Onlar da şımardıkça şımarıyorlar..
“Biat etmedik” diyorlar; yayınlatacakları ilan için tercih ettikleri gazetelerle bile, kimlere biat ettiklerini bas bas bağırıyor!
“Artık adalet konuşacağız” diyorlar..
Şimdiye kadar “darbe konuştukları”nı kabul ediyorlar..
En azından bundan sonrası için, “Adalet konuşacağız” sözlerine güvenelim mi?
Mümkün değil..
Darbe ile yatıp, darbecilerle kalkanlar.. “Adalet konuşacağız” derken, üç gazeteyi seçip, kafalarına göre takılanlar, bundan sonrasında da “adalet” konuşamazlar!
“Zulme karşı adaleti biz temsil ederiz. Zalime teslim olmayız” diyorlar ama..
Zalimliğin kralını kendileri yapıyorlar.
Bayan avukatlar için başörtü yasağını kaldıran Danıştay kararını, kendilerince iğneleyip duruyorlar.
İğnelemek ne demek?
Ulusalcıları memnun etmek için kararı açıkça eleştiriyorlar..
Bu ülkede meşru hükümeti devirmek için kumpas kuranları Silivri’de savunup, tahliye olmaları için uğraş veriyorlar da..
Hiçbir suç işlememiş, işledikleri iddia edilmemiş olan başörtülü avukatların mesleklerini icra etmelerine, karşı çıkıyorlar.
Zalimlik, daha nasıl bir iştir ki?
Baro’nun başörtü yasağı uygulamasından daha büyük, daha vahşi, daha azgın bir zalimlik var mıdır?
Bir hatırlatma daha..
Darbe karşıtı çevrelere meydan okuyup, olağanüstü kurul toplayacaklarını iddia ediyorlar ya..

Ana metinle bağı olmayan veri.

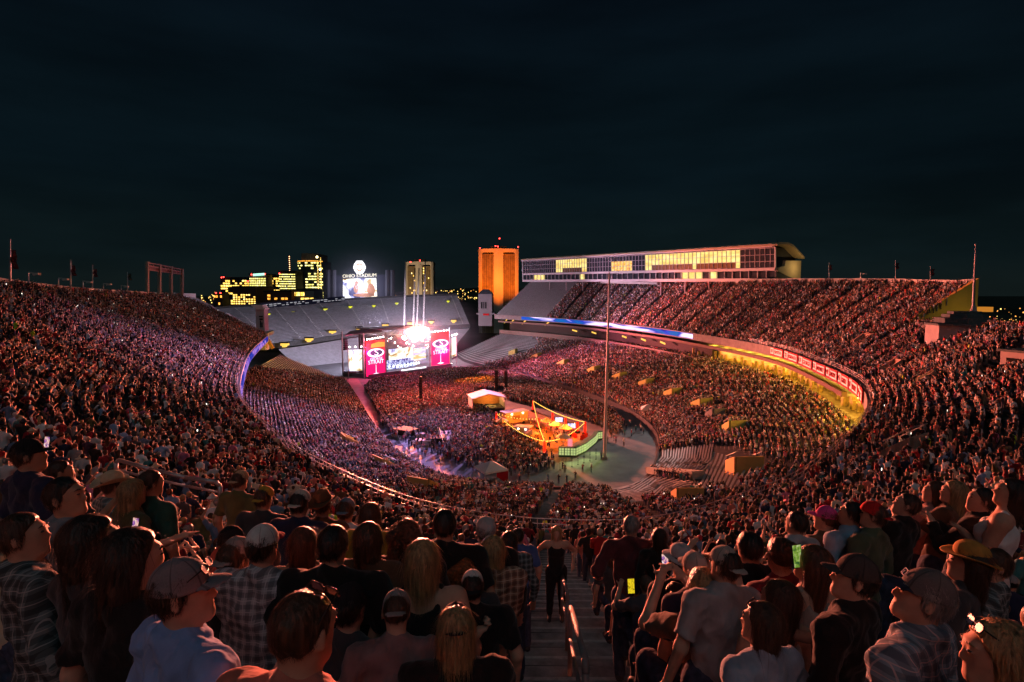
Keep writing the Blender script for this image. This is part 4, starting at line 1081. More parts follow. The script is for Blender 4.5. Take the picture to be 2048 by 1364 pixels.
for px, py in ((960, 496), (991, 492), (996, 493), (1036, 494), (999, 477), (821, 524), (840, 521)): mb.sphere(P(px, py, 498), .55, 6, 4)
tag(mb.build('roof_beacon', RED), 'red warning beacons on top of the dormitory towers', 'beacon', kind='stuff')
mb = MB(); mb.bar(P(999, 498, 505), P(999, 477, 505), .3); tag(mb.build('roof_antenna', M_BLACK), 'thin antenna on the orange dormitory tower', 'antenna')
# far ridge and street lights
for nm, seq, Y in (('hills', [(640, 590), (760, 586), (870, 579), (960, 575), (1040, 577), (1200, 583), (1400, 590)], 2600), ('hills', [(1840, 606), (1900, 604), (1945, 603), (1990, 610), (2048, 617), (2200, 625)], 900), ('hills', [(0, 592), (200, 591), (420, 594), (640, 590)], 2500)):
    mb = MB(); n = len(seq); tp = [P(x, y, Y) for x, y in seq]
    mb.add([V3(p) for p in tp]+[(p.x, p.y-60, -.3) for p in tp]+[(p.x, p.y+120, -.3) for p in tp], [(i, i+1, n+i+1, n+i) for i in range(n-1)]+[(i+1, i, 2*n+i, 2*n+i+1) for i in range(n-1)])
    tag(mb.build(nm, mat('dark_trees', (.03, .035, .025), .95, .5, .02)), kind='structure')
rn = random.Random(21); mb = MB(); mb2 = MB()
for i in range(150):
    px = rn.choice((rn.uniform(868, 956), rn.uniform(868, 956), rn.uniform(640, 810), rn.uniform(400, 440))); Y = rn.uniform(900, 1600); py = 588+EYE*FPX/Y*rn.uniform(.5, 1)-rn.choice((0, 0, 12, 22)); 
    if px > 868: py = rn.choice((rn.gauss(597, 3), rn.gauss(595, 2), rn.gauss(583, 3)))
    else: py = rn.gauss(596, 4)
    q = P(px, py, Y); (mb if rn.random() < .7 else mb2).sphere((q.x, q.y, max(q.z, 1)), rn.uniform(.5, 1.1), 5, 4)
for i in range(70):
    px = rn.uniform(1938, 2060); py = rn.uniform(612, 668)-max(0, (1960-px)*.2); q = P(px, py, rn.uniform(420, 800)); (mb2 if rn.random() < .6 else mb).sphere((q.x, q.y, max(q.z, 1)), rn.uniform(.2, .6), 5, 4)
tag(mb.build('street_lights', glow('street_lamp', (1, .66, .16), 2.4)), 'warm street lights scattered over the dark city', 'lights', kind='stuff')
tag(mb2.build('street_lights', glow('street_lamp_orange', (1, .4, .08), 1.6)), 'orange street lights scattered over the dark city', 'lights', kind='stuff')
mb = MB(); q = P(1981, 617, 600); mb.box((q.x-4.5, 600, q.z-3.6), (q.x+3, 612, q.z+1.6)); tag(mb.build('lit_building', glow('orange_front', (1, .36, .04), .45)), 'small building lit orange on the dark horizon by the flagpole', 'building')
OD = ['first', 'second', 'third', 'fourth', 'fifth', 'sixth', 'seventh', 'eighth', 'ninth', 'tenth', 'eleventh', 'twelfth', 'thirteenth', 'fourteenth', 'fifteenth']
# ------------------------------------------------------------------ press box over the west stand
pb = thing('press_box', 'long glazed press box with white bands above the crowded stand', 'building', P(1300, 563, 240))
NY, FY = 188.0, 318.0
def pbp(a, yn, yf, off=0.0): 
    q = P(1551, yn, NY).lerp(P(1047, yf, FY), a); return q+PBN*off
_a, _b = P(1551, 540, NY), P(1047, 540, FY); PBD = Vector((_b.x-_a.x, _b.y-_a.y, 0)).normalized(); PBN = Vector((PBD.y, -PBD.x, 0))  # away from the field
def a_of(px): # share of the front seen at px
    u = (px-CX)/FPX; return (u*_a.y-_a.x)/((_b.x-_a.x)-u*(_b.y-_a.y))
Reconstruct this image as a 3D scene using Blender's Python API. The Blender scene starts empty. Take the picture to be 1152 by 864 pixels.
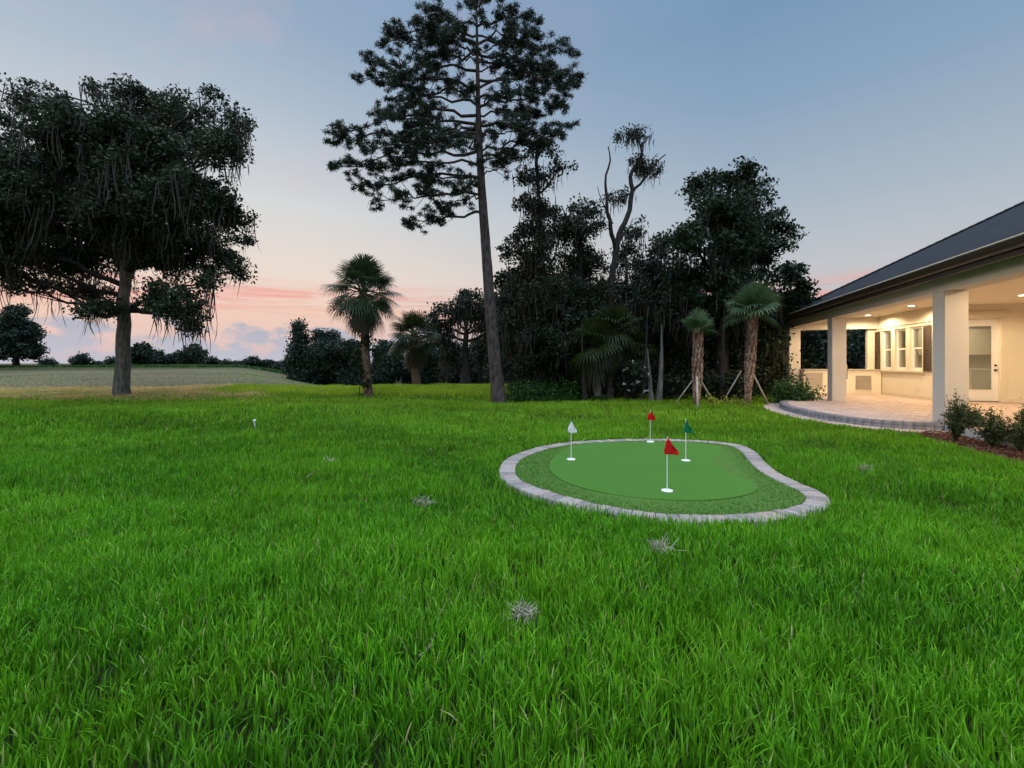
import bpy, math, random
import numpy as np
from mathutils import Vector

random.seed(7)
rng = np.random.default_rng(7)
scene = bpy.context.scene
COL = scene.collection

# ------------------------------------------------------------------ camera model of the photo
F = 512.0            # focal length in photo pixels (1152 wide)
CX, HY = 576.0, 408.0
CAMH = 1.32
TH = math.atan(152.0 / F)
CT, ST = math.cos(TH), math.sin(TH)


def at(px, py, Y):
    return np.array([(px - CX) / F * Y, Y, CAMH - (py - HY) / F * Y])


def gp(px, py, z=0.0):
    Y = (CAMH - z) * F / (py - HY)
    return ((px - CX) / F * Y, Y)


def H(D, s):
    """house frame (D across, s along the colonnade) to world"""
    return (D * CT + s * ST, -D * ST + s * CT)


# ------------------------------------------------------------------ numpy noise
def _hash(ix, iy, seed):
    n = (ix * 374761393 + iy * 668265263 + seed * 974634777) & 0xFFFFFFFF
    n = ((n ^ (n >> 13)) * 1274126177) & 0xFFFFFFFF
    n = n ^ (n >> 16)
    return (n & 0xFFFFFF) / float(0xFFFFFF)


def vnoise(x, y, scale, seed=1):
    x = np.asarray(x, float) / scale
    y = np.asarray(y, float) / scale
    ix = np.floor(x).astype(np.int64)
    iy = np.floor(y).astype(np.int64)
    fx = x - ix
    fy = y - iy
    fx = fx * fx * (3 - 2 * fx)
    fy = fy * fy * (3 - 2 * fy)
    a = _hash(ix, iy, seed); b = _hash(ix + 1, iy, seed)
    c = _hash(ix, iy + 1, seed); d = _hash(ix + 1, iy + 1, seed)
    return (a * (1 - fx) + b * fx) * (1 - fy) + (c * (1 - fx) + d * fx) * fy


def sstep(a, b, x):
    t = np.clip((np.asarray(x, float) - a) / (b - a), 0, 1)
    return t * t * (3 - 2 * t)


GC = (1.35, 5.4)


def gz(x, y):
    x = np.asarray(x, float); y = np.asarray(y, float)
    ys = np.maximum(y, 0.5)
    u = x / ys
    L = np.interp(y, [0, 19, 24, 36, 50, 70, 90, 130, 400, 3000], [0, 0, .03, .02, .24, .50, .62, -1.0, -2, -4])
    M = np.interp(y, [0, 16, 18.5, 20.5, 27, 60, 200, 3000], [0, 0, .13, .10, -.35, -2.1, -4, -6])
    R = np.interp(y, [0, 60, 3000], [0, 0, -5])
    a = sstep(-.62, -.34, u)
    b = sstep(-.02, .2, u)
    z = (L * (1 - a) + M * a) * (1 - b) + R * b
    z = z * sstep(4, 10, y)
    z = z + sstep(20, 34, y) * (1 - a) * (1 - sstep(90, 120, y)) * ((vnoise(x, y, 13, 5) - .5) * .30 + (vnoise(x, y, 5, 6) - .5) * .06)
    # gentle lawn undulation, flat by the green and the patio
    d = np.hypot(x - GC[0], y - GC[1])
    k = sstep(3.3, 5.5, d) * (1 - sstep(3.0, 5.0, x))
    und = (vnoise(x, y, 3.6, 3) - .5) * .22 + (vnoise(x, y, 1.4, 4) - .5) * .06
    # low swale running to the left edge
    yl = 8.0 + .30 * (x + 9)
    und = und + .26 * np.exp(-((y - yl - .9) / 1.1) ** 2) * sstep(-2.5, -5, x)
    return z + und * k * (1 - sstep(22, 30, y))


# ------------------------------------------------------------------ mesh helpers
def tag(o, label=None, cat=None, group=None, kind=None):
    if label: o["label"] = label
    if cat: o["category"] = cat
    if group: o["group"] = group
    if kind: o["kind"] = kind
    return o


def empty(name, loc=(0, 0, 0), label=None, cat=None, group=None, rz=0):
    o = bpy.data.objects.new(name, None)
    COL.objects.link(o)
    o.location = loc
    o.rotation_euler = (0, 0, rz)
    o.empty_display_size = .2
    return tag(o, label, cat, group)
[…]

Herkes sanıyor ki, “Seçim gündemli bir genel kurul” isteniyor..
Onlarda o yürek nerde?
Darbecilerle bu kadar kol kola oldukları bir dönemde, onlar seçimli genel kurul isterler mi?
Lak lak edip, dağılmak için istiyorlar genel kurulu..
Ama takdim ederken de, kamuoyunu aldatıyorlar, “seçim yapılacakmış” gibi!